At December 02, 2006 , Blogger Aeolus said...

I've had a look at the Gould piece and he seems to come down somewhere in the sensible middle: there is no one faculty that clearly sets us apart from other species (as Darwin pointed out, even moral sensibility is evident in incipient form in some other social species, and is selected for by evolution), but differences in quantity eventually amount to differences in quality.

But no one (not Peter Singer, not Tom Regan, not Gary Francione) denies that humans typically display exceptional qualities. In this (factual) sense, everyone believes in human exceptionalism. Still, "typically" does not mean "universally", and given that humans vary greatly in their faculties, it does not follow automatically that all are morally equal. (To say that all humans are members of a certain type or species is merely to restate the problem, not to resolve it.) The principle of universal human moral equality, then, must be based on relevant characteristics that all humans have in common with each other -- and that they inevitably have in common with some non-humans. So it seems to me that the only way to make sense of human exceptionalism in the moral sense is to posit divine dispensation for humans. The argument goes something like this:
There are no natural differences between all humans and all non-humans that could ground exceptional moral standing for all humans.
But all humans do have exceptional moral standing.
Therefore universal human moral exceptionalism arises from divine dispensation.

 
At December 02, 2006 , Blogger Wesley J. Smith said...
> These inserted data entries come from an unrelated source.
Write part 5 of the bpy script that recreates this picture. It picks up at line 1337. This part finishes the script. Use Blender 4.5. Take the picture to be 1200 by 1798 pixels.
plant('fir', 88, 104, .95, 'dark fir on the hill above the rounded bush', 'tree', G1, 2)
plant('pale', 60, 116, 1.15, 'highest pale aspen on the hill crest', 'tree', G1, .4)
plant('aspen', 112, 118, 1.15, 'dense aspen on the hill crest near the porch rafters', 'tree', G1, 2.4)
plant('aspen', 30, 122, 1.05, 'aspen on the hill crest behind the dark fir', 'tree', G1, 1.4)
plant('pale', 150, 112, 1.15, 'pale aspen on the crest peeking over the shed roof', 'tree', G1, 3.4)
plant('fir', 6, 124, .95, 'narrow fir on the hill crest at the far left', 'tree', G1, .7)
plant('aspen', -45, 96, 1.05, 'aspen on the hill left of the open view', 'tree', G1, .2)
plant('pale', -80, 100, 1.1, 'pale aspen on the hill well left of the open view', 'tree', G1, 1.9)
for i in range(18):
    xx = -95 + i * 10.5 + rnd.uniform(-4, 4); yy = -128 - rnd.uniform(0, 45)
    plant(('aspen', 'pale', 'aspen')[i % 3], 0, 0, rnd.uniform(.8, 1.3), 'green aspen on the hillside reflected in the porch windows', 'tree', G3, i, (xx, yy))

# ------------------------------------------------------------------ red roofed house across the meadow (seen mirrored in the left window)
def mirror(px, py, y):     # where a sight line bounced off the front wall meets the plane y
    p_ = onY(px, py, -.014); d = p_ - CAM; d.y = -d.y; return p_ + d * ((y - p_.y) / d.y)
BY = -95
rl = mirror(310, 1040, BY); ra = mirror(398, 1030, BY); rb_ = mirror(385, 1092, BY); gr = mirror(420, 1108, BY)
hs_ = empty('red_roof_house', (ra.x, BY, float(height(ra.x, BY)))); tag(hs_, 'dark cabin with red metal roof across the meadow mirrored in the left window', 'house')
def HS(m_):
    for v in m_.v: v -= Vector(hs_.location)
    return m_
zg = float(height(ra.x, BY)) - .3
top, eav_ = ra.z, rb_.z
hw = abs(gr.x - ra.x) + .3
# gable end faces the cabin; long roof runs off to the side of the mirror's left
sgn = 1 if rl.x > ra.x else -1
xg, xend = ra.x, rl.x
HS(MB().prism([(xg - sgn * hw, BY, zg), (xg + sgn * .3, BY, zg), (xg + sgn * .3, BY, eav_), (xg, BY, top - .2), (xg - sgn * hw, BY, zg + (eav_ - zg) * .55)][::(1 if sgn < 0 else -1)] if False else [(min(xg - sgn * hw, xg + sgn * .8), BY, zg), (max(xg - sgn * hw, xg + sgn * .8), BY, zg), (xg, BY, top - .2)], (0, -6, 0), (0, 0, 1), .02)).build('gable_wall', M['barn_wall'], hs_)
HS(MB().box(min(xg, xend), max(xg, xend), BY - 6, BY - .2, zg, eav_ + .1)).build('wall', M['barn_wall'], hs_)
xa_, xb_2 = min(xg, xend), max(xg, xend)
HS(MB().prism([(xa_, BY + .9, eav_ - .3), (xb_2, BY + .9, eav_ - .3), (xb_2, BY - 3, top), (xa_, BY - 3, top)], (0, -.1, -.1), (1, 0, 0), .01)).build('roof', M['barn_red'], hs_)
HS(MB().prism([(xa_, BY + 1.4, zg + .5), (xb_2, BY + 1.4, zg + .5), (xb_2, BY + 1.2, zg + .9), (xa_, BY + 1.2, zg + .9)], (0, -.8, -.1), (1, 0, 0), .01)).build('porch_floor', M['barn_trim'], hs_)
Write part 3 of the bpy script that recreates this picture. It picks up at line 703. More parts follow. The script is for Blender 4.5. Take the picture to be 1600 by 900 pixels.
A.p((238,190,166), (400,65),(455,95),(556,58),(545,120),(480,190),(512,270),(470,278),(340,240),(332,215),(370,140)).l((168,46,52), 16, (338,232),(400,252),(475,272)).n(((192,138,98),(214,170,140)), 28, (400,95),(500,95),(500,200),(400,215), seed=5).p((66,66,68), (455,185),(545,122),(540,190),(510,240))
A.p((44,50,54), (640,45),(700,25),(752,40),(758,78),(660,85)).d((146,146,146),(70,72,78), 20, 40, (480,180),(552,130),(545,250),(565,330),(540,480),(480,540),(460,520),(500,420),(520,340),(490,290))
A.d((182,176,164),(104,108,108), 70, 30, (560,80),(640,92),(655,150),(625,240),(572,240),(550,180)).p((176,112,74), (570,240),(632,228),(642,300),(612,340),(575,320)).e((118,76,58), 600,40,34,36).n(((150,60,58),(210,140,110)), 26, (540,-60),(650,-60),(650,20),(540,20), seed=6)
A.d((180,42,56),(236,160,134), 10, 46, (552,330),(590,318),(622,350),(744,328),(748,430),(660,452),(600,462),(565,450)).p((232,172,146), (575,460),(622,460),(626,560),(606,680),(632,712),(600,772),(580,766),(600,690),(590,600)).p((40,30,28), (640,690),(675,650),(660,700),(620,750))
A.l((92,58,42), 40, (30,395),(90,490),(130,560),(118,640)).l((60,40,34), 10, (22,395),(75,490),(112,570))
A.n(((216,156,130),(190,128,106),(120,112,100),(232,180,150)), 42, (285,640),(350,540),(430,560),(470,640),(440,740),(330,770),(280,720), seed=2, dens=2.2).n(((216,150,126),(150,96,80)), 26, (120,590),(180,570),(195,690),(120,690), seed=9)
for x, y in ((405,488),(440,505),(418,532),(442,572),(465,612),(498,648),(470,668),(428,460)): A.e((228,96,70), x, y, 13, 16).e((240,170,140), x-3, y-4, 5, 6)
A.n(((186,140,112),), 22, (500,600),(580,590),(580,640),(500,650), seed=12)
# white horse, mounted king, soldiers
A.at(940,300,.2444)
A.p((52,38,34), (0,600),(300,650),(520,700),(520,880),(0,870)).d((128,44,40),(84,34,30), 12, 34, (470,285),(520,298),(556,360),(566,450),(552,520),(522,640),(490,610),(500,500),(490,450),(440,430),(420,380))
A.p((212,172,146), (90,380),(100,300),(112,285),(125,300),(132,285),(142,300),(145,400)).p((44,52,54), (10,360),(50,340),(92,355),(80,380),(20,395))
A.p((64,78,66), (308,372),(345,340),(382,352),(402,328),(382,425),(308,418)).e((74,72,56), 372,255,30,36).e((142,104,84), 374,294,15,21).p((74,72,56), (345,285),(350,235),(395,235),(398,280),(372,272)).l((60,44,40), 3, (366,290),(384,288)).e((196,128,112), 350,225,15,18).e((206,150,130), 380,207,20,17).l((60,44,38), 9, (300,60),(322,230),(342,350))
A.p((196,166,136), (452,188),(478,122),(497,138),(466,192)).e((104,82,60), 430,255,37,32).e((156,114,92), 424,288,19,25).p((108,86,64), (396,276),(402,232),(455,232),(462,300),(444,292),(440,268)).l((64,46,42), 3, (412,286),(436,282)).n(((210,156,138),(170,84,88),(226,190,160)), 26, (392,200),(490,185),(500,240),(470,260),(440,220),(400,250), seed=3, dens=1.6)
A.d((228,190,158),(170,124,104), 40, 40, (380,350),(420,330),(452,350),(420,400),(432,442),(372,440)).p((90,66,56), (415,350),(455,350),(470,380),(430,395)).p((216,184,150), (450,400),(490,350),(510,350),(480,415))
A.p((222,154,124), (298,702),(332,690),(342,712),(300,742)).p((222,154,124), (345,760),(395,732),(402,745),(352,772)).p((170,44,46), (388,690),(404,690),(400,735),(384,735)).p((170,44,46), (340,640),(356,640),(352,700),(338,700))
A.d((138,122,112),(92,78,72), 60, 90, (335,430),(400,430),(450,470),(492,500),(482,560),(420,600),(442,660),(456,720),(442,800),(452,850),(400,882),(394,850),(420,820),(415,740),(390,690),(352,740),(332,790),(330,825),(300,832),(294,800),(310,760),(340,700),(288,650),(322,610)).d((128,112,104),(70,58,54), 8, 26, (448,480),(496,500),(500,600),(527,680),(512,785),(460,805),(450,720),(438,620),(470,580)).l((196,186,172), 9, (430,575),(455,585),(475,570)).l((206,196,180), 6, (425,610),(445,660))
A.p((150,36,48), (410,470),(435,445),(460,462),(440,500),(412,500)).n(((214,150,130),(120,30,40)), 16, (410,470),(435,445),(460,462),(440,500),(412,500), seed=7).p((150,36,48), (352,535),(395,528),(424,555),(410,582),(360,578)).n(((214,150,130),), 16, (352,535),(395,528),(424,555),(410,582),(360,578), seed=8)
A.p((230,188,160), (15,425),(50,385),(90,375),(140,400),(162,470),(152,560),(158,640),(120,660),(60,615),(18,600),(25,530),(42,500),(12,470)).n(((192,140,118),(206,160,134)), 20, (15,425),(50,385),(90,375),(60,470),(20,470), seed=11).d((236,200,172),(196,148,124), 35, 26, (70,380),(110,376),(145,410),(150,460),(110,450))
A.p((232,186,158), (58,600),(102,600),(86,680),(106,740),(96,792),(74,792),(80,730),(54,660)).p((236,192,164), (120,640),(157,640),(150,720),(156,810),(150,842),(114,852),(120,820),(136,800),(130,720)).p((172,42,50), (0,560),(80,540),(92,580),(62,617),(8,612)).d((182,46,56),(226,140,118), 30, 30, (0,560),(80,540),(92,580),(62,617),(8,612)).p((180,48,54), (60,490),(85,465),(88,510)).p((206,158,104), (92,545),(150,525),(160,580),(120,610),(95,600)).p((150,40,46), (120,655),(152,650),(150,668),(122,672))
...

mtraven: That part of Gould seems to be saying that while he rejects that we are different in kind, the difference is quality is so great that it amounts to the same thing, which is why he then launches into the section I quoted. At least, that's my take.

Thanks for hanging out here. Your comments are always welcome.

 
At December 02, 2006 , Blogger Wesley J. Smith said...

aeolus: Indeed, that is what some commentators do say, and if we heed them, it is the end of universal human rights. My jaw often drops that some of the most liberal among us, would pursue such an illiberal course.

I disagree with the need for divine dispensation. Gould's point is a secular approach, and he saw the difference as being a true distinction. There are other approaches, which I think will be easier to post due to lenght. Moreover, what is the fundamental purpose of an ethical society? I always thought it was to provide universal human rights. If that is so, then our uniqueness must be presumed to be species-wide and we cannot cull the human herd based on "attributes" or capacities.

 
At December 02, 2006 , Blogger T E Fine said...

Wesley and mtraven:

I like Gould's interpretation of human exceptionalism, but I still prefer Ayn Rand's "humans are an end unto themselves" approach. I seriously recommend her novels ATLAS SHRUGGED and ANTHEM for a better look at her philosophy. I prefer ANTHEM myself, but they're both excellent.